-- Begin --

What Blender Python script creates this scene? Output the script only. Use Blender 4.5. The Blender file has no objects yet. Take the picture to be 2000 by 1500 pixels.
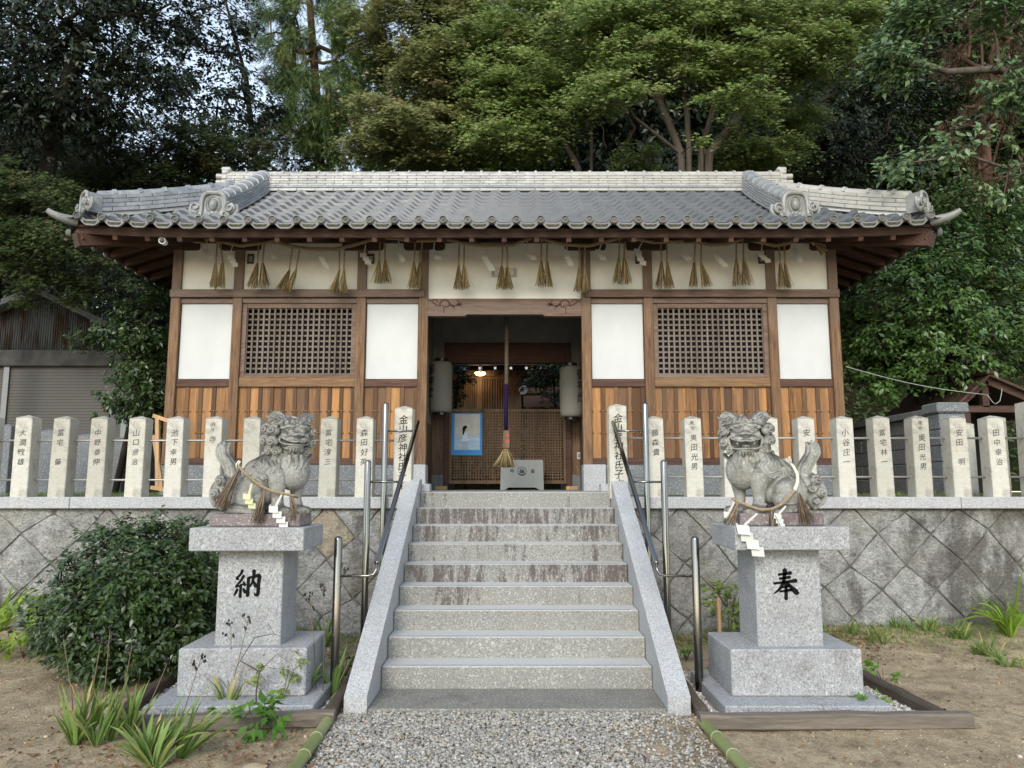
import bpy, bmesh, math, random
import numpy as np
from mathutils import Vector, Matrix

# ------------------------------------------------------------------ camera, light, exposure
SC = bpy.context.scene
COL = SC.collection
PITCH = math.radians(7.6)
EYE = 1.5
cam_data = bpy.data.cameras.new("camera")
cam_data.sensor_width = 36.0
cam_data.lens = 27.0
cam_data.clip_end = 500.0
cam = bpy.data.objects.new("camera", cam_data)
COL.objects.link(cam)
cam.location = (0, 0, EYE)
cam.rotation_euler = (math.pi / 2 + PITCH, 0, 0)
SC.camera = cam

SUN_EL = math.radians(31)
SUN_AZ = math.radians(194)          # from +Y, clockwise: behind the camera, a little to its left
world = bpy.data.worlds.new("World")
SC.world = world
world.use_nodes = True
wn = world.node_tree
bg = wn.nodes["Background"]
sky = wn.nodes.new("ShaderNodeTexSky")
sky.sky_type = 'NISHITA'
sky.sun_disc = False
sky.sun_elevation = SUN_EL
sky.sun_rotation = SUN_AZ
sky.dust_density = 0.3
sky.air_density = 1.4
hs = wn.nodes.new("ShaderNodeHueSaturation")
hs.inputs["Saturation"].default_value = 0.62
wn.links.new(sky.outputs[0], hs.inputs["Color"])
wn.links.new(hs.outputs[0], bg.inputs[0])
bg.inputs[1].default_value = 0.15
sun_data = bpy.data.lights.new("sun", 'SUN')
sun_data.energy = 1.2
sun_data.angle = math.radians(24)
sun_data.color = (1.0, 0.92, 0.80)
sun = bpy.data.objects.new("sun", sun_data)
COL.objects.link(sun)
sd = Vector((math.sin(SUN_AZ) * math.cos(SUN_EL), math.cos(SUN_AZ) * math.cos(SUN_EL), math.sin(SUN_EL)))
sun.rotation_euler = sd.to_track_quat('Z', 'Y').to_euler()
SC.view_settings.view_transform = 'Standard'
SC.view_settings.look = 'None'
SC.view_settings.exposure = 1.14
SC.view_settings.gamma = 1.0
SC.cycles.max_bounces = 6
SC.cycles.transparent_max_bounces = 8


def at(u, v, Y):
    """world point at depth Y seen at pixel (u, v) of the 2000x1500 photograph"""
    x = (u - 1000) / 1500.0
    y = (750 - v) / 1500.0
    dy = math.cos(PITCH) - y * math.sin(PITCH)
    dz = math.sin(PITCH) + y * math.cos(PITCH)
    t = Y / dy
    return Vector((x * t, Y, EYE + dz * t))


# ------------------------------------------------------------------ mesh helpers
class MB:
    def __init__(self):
        self.v, self.f, self.t, self.tint = [], [], [], 0.5

    def add(self, vs, fs, tint=None):
        b = len(self.v)
        self.v.extend([tuple(p) for p in vs])
        self.t.extend([self.tint if tint is None else tint] * len(vs))
        self.f.extend([tuple(i + b for i in f) for f in fs])
        return self

    def box(self, x0, x1, y0, y1, z0, z1, ch=0.0, tint=None):
        x0, x1 = min(x0, x1), max(x0, x1)
        y0, y1 = min(y0, y1), max(y0, y1)
        z0, z1 = min(z0, z1), max(z0, z1)
        return self.hexa([(x0, y0, z0), (x1, y0, z0), (x1, y1, z0), (x0, y1, z0), (x0, y0, z1), (x1, y0, z1), (x1, y1, z1), (x0, y1, z1)], ch, tint)

    def hexa(self, c, ch=0.0, tint=None):
        """eight corners: bottom ring then top ring"""
        F = [(0, 3, 2, 1), (4, 5, 6, 7), (0, 1, 5, 4), (1, 2, 6, 5), (2, 3, 7, 6), (3, 0, 4, 7)]
        if ch <= 0:
            return self.add(c, F, tint)
        bm = bmesh.new()
        vs = [bm.verts.new(p) for p in c]
        for f in F:
            bm.faces.new([vs[i] for i in f])
        bmesh.ops.bevel(bm, geom=list(bm.edges), offset=ch, segments=1, affect='EDGES', profile=0.5)
        bm.verts.index_update()
        self.add([v.co[:] for v in bm.verts], [[v.index for v in f.verts] for f in bm.faces], tint)
        bm.free()
        return self

    def beam(self, a, b, w, h, up=(0, 0, 1), ch=0.0, tint=None):
        """a bar with rectangular section w (sideways) x h (along up) from a to b"""
        a, b = Vector(a), Vector(b)
        d = (b - a).normalized()
        s = d.cross(Vector(up)).normalized()
        n = s.cross(d).normalized()
        r = lambda p: [p - s * w / 2 - n * h / 2, p + s * w / 2 - n * h / 2, p + s * w / 2 + n * h / 2, p - s * w / 2 + n * h / 2]
        q, k = r(a), r(b)
        return self.hexa([q[0], q[1], k[1], k[0], q[3], q[2], k[2], k[3]], ch, tint)

    def prism(self, poly, fn, d0, d1, tint=None):
        """polygon of 2D points, fn(a, b, d) -> 3D, extruded from d0 to d1"""
        n = len(poly)
        vs = [fn(a, b, d0) for a, b in poly] + [fn(a, b, d1) for a, b in poly]
        fs = [tuple(range(n))[::-1], tuple(range(n, 2 * n))] + [(i, (i + 1) % n, n + (i + 1) % n, n + i) for i in range(n)]
        return self.add(vs, fs, tint)

    def tube(self, pts, rad, n=8, caps=True, tint=None, flat=None):
        pts = [Vector(p) for p in pts]
        m = len(pts)
        if not hasattr(rad, '__len__'):
            rad = [rad] * m
        vs, fs = [], []
        up = Vector((0, 0, 1))
        prev = None
        for i, p in enumerate(pts):
            d = (pts[min(i + 1, m - 1)] - pts[max(i - 1, 0)])
            if d.length < 1e-9:
                d = Vector((0, 0, 1))
            d.normalize()
            if prev is None:
                ref = up if abs(d.dot(up)) < 0.92 else Vector((1, 0, 0))
                s = d.cross(ref).normalized()
            else:
                s = (prev - d * prev.dot(d))
                s = s.normalized() if s.length > 1e-6 else d.cross(up).normalized()
            prev = s
            q = d.cross(s)
            for k in range(n):
                a = 2 * math.pi * k / n
                vs.append(p + (s * math.cos(a) + q * math.sin(a)) * rad[i])
        for i in range(m - 1):
            for k in range(n):
                fs.append((i * n + k, i * n + (k + 1) % n, (i + 1) * n + (k + 1) % n, (i + 1) * n + k))
        if caps:
            fs.append(tuple(range(n))[::-1])
            fs.append(tuple((m - 1) * n + k for k in range(n)))
        return self.add(vs, fs, tint)

    def lathe(self, o, prof, n=16, axis=(0, 0, 1), tint=None, caps=True):
        """profile of (radius, height) about an axis through o"""
        ax = Vector(axis).normalized()
        ref = Vector((1, 0, 0)) if abs(ax.x) < 0.9 else Vector((0, 1, 0))
        s = ax.cross(ref).normalized()
        q = ax.cross(s)
        o = Vector(o)
        vs, fs = [], []
        for r, h in prof:
            for k in range(n):
                a = 2 * math.pi * k / n
                vs.append(o + ax * h + (s * math.cos(a) + q * math.sin(a)) * r)
        for i in range(len(prof) - 1):
            for k in range(n):
                fs.append((i * n + k, i * n + (k + 1) % n, (i + 1) * n + (k + 1) % n, (i + 1) * n + k))
        if caps:
            fs.append(tuple(range(n))[::-1])
            fs.append(tuple((len(prof) - 1) * n + k for k in range(n)))
        return self.add(vs, fs, tint)

    def ball(self, c, r, n=12, m=8, rot=None, tint=None):
        if not hasattr(r, '__len__'):
            r = (r, r, r)
        c = Vector(c)
        vs, fs = [], []
        for i in range(1, m):
            th = math.pi * i / m
            for k in range(n):
                a = 2 * math.pi * k / n
                p = Vector((r[0] * math.sin(th) * math.cos(a), r[1] * math.sin(th) * math.sin(a), r[2] * math.cos(th)))
                vs.append(c + (rot @ p if rot else p))
        top, bot = Vector((0, 0, r[2])), Vector((0, 0, -r[2]))
        vs += [c + (rot @ top if rot else top), c + (rot @ bot if rot else bot)]
        T, B = len(vs) - 2, len(vs) - 1
        for i in range(m - 2):
            for k in range(n):
                fs.append((i * n + k, (i + 1) * n + k, (i + 1) * n + (k + 1) % n, i * n + (k + 1) % n))
        for k in range(n):
            fs.append((T, k, (k + 1) % n))
            fs.append((B, (m - 2) * n + (k + 1) % n, (m - 2) * n + k))
        return self.add(vs, fs, tint)

    def build(self, name, mat, parent=None, smooth=None):
        off = origin_of(parent)
        me = bpy.data.meshes.new(name)
        vs = [(p[0] - off[0], p[1] - off[1], p[2] - off[2]) for p in self.v]
        me.from_pydata(vs, [], self.f)
        at_ = me.attributes.new("tint", 'FLOAT', 'POINT')
        at_.data.foreach_set("value", self.t)
        me.materials.append(mat)
        if smooth is not None:
            me.polygons.foreach_set("use_smooth", [True] * len(me.polygons))
            if smooth < 180:
                me.set_sharp_from_angle(angle=math.radians(smooth))
        me.update()
        o = bpy.data.objects.new(name, me)
        COL.objects.link(o)
        if parent is not None:
            o.parent = parent
        return o


def origin_of(o):
    x = y = z = 0.0
    while o is not None:
        x += o.location.x
        y += o.location.y
        z += o.location.z
        o = o.parent
    return (x, y, z)


def tag(o, label, cat, group=None, kind=None):
    if label:
        o["label"] = label
    if cat:
        o["category"] = cat
    if group:
        o["group"] = group
    if kind:
        o["kind"] = kind
    return o


def thing(name, label, cat, loc=(0, 0, 0), group=None):
    o = bpy.data.objects.new(name, None)
    o.empty_display_size = 0.1
    COL.objects.link(o)
    o.location = loc
    return tag(o, label, cat, group)


def structure(o, label=None):
    o["kind"] = "structure"
    if label:
        o["label"] = label
    return o


def stuff(o, label, cat):
    o["kind"] = "stuff"
    return tag(o, label, cat)


def array_mesh(name, verts, quads, mat, parent=None, tint=None, smooth=False, k=4):
    """fast mesh from numpy arrays: verts (N,3), faces (M,k)"""
    me = bpy.data.meshes.new(name)
    off = np.array(origin_of(parent))
    verts = np.ascontiguousarray(verts - off, dtype=np.float32)
    quads = np.ascontiguousarray(quads, dtype=np.int32)
    me.vertices.add(len(verts))
    me.vertices.foreach_set("co", verts.ravel())
    me.loops.add(quads.size)
    me.loops.foreach_set("vertex_index", quads.ravel())
    me.polygons.add(len(quads))
    me.polygons.foreach_set("loop_start", np.arange(0, quads.size, k, dtype=np.int32))
    me.polygons.foreach_set("loop_total", np.full(len(quads), k, dtype=np.int32))
    if smooth:
        me.polygons.foreach_set("use_smooth", np.ones(len(quads), dtype=bool))
    if tint is not None:
        a = me.attributes.new("tint", 'FLOAT', 'POINT')
        a.data.foreach_set("value", np.ascontiguousarray(tint, dtype=np.float32))
    me.materials.append(mat)
    me.update()
    me.validate()
    o = bpy.data.objects.new(name, me)
    COL.objects.link(o)
    if parent is not None:
        o.parent = parent
    return o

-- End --

WRITTEN EXERCISE:
Take the lines from the start of the material to the line with "SC.camera = cam", both included, and transcribe them exactly without the pictures.

EXERCISE RESULT:
What Blender Python script creates this scene? Output the script only. Use Blender 4.5. The Blender file has no objects yet. Take the picture to be 2000 by 1500 pixels.
import bpy, bmesh, math, random
import numpy as np
from mathutils import Vector, Matrix

# ------------------------------------------------------------------ camera, light, exposure
SC = bpy.context.scene
COL = SC.collection
PITCH = math.radians(7.6)
EYE = 1.5
cam_data = bpy.data.cameras.new("camera")
cam_data.sensor_width = 36.0
cam_data.lens = 27.0
cam_data.clip_end = 500.0
cam = bpy.data.objects.new("camera", cam_data)
COL.objects.link(cam)
cam.location = (0, 0, EYE)
cam.rotation_euler = (math.pi / 2 + PITCH, 0, 0)
SC.camera = cam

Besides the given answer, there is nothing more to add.